A: First of all I am not sure that you do convince people to come and talk about these horrific things. You invite them to come and talk about what ever you need to talk about. You structure the events in such a way that it is possible. For instance shortly after the war there were many people who were eager to rebuild the bridges and that has been my experience in any society, that there are always people who want to build peace locally. If you can find them or just put out the call that it is available they will show up. You start with the people who are ready and want to do it any way and they will let you know you take them down a path that they don't want to go.

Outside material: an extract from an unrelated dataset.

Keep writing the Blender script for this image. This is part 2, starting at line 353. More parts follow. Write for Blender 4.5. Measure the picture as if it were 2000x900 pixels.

We did a big project with youth in Bosnia, 18-28, and we thought it was a leadership program, we thought it was going to give them the opportunity to talk about the war. They were teenagers or young children during the war and guess what, they refused to talk about it in the sessions, in our workshops, they said no we don't want to talk about it, it is too raw, we have suffered enough, we don't want to relive it, we certainly don't want to relive it with those folks in the room. In one on one and in small groups, of course that is what they were talking about it. As they made friends, as they felt safe in their own way, on their own time they were initiating these conversations with others. It was really interesting to me at one point we had this first batch of folks come to US and took them on a wilderness canoe trip in the border waters in the Northern waters of Minnesota.
Here are these groups of Muslim Croat Serbs, young people stuck together in a canoe for three or four days camping out on these islands, with only the food they could carry with them, and they had to talk to each other, they had work together, you have to cooperate, you have to build a fire, cook the food, clean the dishes, set up the tents. They were thrown together in a way that required their cooperation. At one point I was sitting with my group, there were several different groups on different islands at different times, and I was sitting not directly in the group. I heard them start this conversation about the war and about what they experienced and I kind of came forward to see if I could facilitate or help in any way. They kind of looked at me but they started looking at me and talking in the Serb-Croatian language, in the local language. They made it very clear, "This is not about you lady. It is ours." I left, it was true, it is their work and it is their story.
Q: They were able to talk to about it without strangling each other or throwing each other over the canoe?
A: We didn't lose anybody. I don't know what they said and even if I had heard it I couldn't have understood it.